A strict monochromatic palette opened the show. Eventually some purple shoes arrived, but it all felt rather serious for a while. Men and women emerged together, mostly wearing either leather trousers or skirts with white shirts – it was a rather louche Kraftwerk affair. Indeed, Chalayan had said that the autobahn had inspired this first section. The curved seams and reams of black and white definitely evoked an endless drive. Off kilter styling – in the guise of fake pony tails worn as earrings, with a real ponytail worn at the back – felt a bit gimmicky but made things slightly cheerier. Mimicking the Loewe’s show, held at the UNESCO building just hours before, there were bound waists on show - as with Anderson’s, they looked great. Some friendly tactility followed in the form of navy blue knit harnesses with built-in pockets.

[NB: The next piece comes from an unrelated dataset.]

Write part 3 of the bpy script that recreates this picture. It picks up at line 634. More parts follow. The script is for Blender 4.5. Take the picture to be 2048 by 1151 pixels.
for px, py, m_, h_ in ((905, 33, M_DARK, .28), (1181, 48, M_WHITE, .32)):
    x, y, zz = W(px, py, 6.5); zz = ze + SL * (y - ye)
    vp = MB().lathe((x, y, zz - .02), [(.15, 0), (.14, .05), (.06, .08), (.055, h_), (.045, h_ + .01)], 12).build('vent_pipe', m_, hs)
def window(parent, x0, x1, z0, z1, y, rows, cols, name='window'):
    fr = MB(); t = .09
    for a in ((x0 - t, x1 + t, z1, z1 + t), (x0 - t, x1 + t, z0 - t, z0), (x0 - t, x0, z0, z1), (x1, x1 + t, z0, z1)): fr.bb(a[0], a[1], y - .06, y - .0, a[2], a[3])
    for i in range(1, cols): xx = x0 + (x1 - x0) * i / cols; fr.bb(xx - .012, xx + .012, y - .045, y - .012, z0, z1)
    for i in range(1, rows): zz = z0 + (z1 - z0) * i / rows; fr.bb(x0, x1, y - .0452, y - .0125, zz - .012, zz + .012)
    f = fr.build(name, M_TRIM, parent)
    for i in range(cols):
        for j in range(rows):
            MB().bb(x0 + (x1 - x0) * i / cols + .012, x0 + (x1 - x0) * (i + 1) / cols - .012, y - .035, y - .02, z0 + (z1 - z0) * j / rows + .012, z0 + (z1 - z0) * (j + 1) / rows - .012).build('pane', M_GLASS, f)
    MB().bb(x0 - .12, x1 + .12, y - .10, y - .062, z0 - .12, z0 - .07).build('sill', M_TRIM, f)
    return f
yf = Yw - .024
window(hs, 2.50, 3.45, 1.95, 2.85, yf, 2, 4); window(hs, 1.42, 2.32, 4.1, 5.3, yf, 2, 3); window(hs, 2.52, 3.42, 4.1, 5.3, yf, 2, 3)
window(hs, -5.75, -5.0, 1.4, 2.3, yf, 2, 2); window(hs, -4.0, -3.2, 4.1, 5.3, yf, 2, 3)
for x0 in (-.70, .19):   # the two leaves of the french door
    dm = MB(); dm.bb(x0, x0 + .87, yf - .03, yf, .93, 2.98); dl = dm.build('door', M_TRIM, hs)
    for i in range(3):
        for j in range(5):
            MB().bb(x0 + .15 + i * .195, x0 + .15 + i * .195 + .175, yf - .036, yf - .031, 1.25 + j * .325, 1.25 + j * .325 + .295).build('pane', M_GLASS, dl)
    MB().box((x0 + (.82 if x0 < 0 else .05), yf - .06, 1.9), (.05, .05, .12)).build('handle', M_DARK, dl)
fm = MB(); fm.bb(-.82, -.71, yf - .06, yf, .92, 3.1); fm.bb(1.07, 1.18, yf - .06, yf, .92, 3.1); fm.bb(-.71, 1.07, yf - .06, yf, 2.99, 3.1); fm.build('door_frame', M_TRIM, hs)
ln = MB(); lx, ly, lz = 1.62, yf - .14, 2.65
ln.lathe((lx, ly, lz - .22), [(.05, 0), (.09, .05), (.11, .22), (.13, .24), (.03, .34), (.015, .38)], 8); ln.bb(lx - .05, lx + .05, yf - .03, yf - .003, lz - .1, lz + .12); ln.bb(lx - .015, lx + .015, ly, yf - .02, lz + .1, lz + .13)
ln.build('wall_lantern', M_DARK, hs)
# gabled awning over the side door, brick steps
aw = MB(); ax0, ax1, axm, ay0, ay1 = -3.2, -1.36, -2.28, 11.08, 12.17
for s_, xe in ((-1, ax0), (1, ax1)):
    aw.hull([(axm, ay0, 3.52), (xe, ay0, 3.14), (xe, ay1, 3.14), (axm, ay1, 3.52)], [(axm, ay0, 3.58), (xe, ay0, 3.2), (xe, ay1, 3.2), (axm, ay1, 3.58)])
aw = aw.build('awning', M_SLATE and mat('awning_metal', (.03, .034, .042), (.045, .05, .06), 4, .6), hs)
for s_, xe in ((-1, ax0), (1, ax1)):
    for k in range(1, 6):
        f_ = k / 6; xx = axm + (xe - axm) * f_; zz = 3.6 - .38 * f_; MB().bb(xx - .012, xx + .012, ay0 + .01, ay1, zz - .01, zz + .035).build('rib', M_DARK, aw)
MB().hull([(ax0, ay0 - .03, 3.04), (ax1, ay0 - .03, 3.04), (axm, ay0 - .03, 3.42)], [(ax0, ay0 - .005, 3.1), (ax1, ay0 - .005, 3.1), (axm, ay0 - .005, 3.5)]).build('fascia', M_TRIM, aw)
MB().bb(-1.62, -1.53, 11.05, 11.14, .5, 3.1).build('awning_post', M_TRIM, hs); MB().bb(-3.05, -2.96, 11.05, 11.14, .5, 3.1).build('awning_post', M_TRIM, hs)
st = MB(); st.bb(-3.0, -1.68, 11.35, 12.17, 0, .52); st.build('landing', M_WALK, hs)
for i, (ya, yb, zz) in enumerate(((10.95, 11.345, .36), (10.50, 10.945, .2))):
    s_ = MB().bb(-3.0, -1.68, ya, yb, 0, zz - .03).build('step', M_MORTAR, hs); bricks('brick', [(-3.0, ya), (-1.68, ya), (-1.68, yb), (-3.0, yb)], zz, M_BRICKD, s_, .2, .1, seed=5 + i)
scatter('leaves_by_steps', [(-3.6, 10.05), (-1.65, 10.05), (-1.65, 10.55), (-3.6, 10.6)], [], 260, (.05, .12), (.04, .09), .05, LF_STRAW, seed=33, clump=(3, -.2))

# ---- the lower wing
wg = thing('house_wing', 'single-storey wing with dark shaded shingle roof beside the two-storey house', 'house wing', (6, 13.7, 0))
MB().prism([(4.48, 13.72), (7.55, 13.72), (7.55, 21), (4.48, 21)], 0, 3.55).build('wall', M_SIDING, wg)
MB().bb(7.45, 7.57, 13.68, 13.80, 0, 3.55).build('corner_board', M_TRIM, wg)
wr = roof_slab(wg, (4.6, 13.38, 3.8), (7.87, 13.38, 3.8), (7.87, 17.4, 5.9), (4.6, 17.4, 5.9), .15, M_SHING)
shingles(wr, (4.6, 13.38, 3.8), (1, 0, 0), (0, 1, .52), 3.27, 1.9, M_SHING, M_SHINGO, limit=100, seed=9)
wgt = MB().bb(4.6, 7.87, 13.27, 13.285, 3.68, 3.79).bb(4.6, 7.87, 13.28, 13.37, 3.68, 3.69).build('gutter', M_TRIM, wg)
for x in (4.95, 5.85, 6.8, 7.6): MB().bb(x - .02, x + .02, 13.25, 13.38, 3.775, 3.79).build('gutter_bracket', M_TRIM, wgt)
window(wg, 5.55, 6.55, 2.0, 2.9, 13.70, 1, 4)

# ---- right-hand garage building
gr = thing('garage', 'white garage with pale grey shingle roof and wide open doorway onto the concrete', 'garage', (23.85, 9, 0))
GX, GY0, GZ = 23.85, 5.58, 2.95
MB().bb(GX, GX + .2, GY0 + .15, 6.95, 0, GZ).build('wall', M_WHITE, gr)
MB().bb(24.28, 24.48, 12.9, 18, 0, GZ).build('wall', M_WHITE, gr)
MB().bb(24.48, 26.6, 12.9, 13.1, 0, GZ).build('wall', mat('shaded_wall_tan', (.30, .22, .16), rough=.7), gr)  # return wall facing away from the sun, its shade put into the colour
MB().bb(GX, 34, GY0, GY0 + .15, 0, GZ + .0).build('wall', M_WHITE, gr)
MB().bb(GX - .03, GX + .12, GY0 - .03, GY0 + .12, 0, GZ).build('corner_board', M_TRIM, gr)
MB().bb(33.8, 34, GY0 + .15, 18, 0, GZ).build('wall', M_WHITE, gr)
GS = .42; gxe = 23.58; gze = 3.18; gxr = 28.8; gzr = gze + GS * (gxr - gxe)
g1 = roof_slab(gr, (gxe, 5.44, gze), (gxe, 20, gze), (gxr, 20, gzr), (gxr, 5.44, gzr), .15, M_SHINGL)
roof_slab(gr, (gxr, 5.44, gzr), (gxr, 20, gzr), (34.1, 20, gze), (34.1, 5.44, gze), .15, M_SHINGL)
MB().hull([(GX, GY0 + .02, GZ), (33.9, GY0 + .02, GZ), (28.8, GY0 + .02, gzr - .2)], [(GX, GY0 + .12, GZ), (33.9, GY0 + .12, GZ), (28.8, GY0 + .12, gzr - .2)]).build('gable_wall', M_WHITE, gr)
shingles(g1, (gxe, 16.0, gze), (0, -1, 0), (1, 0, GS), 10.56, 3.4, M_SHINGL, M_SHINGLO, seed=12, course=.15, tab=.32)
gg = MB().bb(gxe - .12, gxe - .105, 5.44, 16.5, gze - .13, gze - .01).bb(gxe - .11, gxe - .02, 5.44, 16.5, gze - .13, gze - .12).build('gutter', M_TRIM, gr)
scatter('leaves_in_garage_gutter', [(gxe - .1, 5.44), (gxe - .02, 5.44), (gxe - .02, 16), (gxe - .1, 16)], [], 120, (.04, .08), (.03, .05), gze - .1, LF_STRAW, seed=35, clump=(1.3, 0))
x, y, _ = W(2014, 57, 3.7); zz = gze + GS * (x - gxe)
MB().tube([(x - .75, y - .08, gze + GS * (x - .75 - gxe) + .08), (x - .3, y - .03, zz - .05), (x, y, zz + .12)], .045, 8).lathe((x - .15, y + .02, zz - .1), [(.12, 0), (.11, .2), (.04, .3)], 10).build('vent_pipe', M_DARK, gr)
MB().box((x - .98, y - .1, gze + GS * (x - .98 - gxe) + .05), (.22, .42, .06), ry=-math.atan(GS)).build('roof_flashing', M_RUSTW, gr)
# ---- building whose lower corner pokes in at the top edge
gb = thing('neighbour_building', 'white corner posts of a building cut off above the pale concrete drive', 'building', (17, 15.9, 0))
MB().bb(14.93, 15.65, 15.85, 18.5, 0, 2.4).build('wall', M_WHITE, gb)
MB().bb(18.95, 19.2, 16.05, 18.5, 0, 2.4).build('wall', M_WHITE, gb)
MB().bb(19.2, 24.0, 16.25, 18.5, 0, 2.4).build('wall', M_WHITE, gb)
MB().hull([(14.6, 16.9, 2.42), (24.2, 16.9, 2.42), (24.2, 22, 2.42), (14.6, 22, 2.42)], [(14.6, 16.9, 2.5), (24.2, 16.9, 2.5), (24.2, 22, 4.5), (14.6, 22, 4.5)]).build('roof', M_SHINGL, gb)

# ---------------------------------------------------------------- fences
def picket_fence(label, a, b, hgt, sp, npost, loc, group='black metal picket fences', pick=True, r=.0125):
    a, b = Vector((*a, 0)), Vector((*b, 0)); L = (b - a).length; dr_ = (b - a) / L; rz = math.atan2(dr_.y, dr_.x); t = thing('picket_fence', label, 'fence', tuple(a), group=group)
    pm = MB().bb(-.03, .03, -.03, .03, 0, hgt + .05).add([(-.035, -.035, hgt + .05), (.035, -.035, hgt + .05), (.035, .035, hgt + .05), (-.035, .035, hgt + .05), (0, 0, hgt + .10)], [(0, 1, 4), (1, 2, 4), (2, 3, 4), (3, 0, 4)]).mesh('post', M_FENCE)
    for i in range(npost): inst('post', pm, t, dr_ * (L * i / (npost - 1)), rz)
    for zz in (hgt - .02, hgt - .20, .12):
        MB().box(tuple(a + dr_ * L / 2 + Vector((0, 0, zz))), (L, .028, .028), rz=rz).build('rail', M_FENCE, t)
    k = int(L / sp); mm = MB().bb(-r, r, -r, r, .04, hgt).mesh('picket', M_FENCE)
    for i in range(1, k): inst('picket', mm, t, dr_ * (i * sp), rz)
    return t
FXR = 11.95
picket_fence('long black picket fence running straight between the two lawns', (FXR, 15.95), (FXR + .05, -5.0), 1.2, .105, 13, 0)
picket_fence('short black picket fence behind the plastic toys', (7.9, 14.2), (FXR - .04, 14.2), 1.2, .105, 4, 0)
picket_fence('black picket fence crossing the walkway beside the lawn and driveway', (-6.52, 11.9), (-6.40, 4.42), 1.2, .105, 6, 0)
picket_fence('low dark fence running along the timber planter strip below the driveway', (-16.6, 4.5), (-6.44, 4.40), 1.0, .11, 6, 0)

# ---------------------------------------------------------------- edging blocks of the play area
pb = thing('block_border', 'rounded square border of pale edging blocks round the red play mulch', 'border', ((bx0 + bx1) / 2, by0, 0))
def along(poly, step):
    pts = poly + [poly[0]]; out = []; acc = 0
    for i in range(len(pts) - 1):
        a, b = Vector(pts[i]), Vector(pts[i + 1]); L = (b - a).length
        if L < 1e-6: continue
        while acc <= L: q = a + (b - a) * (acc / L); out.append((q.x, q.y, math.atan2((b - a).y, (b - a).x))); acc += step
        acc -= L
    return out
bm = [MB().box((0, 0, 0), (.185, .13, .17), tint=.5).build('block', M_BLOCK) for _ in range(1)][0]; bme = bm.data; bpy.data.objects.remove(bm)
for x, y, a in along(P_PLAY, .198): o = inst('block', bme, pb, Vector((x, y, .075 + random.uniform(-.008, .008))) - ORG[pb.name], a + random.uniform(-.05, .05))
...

Thankfully we took a turn off at the next roundabout and left this particular stretch of road – for something much more visually inviting. The first half of the collection had felt commercial – potentially much needed – but the second half was much stronger. Some metallic red clicks of sequins, arranged like sun ray beams, were the first sign of the collection having any potential of lift off. This was followed by some illustration prints on long white dresses. They were technical drawings for some kind of Teutonic automotive creations, but they felt strangely full of character. Dresses that looked like the insides of a computer were printed with motherboard motifs, and sparkly red beadwork spelt out digital numbers on grey wool coats. Metallic and crystal embellishments also decorated the most incredible blue dresses. To stop things feeling too one note, Chalayan also engaged with the Germanic invention of the fairytale. In a season – especially in Milan – where the worlds of Disney princess stories have been pushed our way, Chalayan showed us how you can do a theme without doing a theme. Key words from German folklore were taken out of context and worn as crystal necklaces on the bare chests of men or printed onto shirting. Chalayan said he wanted to remind us of the hedonism of the eponymous Berlin club scene, and its importance in self-discovery in a country where ‘teutonic pressures stemmed from a culture of discipline, work ethic and strict conduct.’ Looking at Germany’s cultural love for freedom, he also highlights the part this country is playing in the freedom of others today. Whether it’s rewiring the future or an intelligent retelling of the past, Chalayan can be counted on.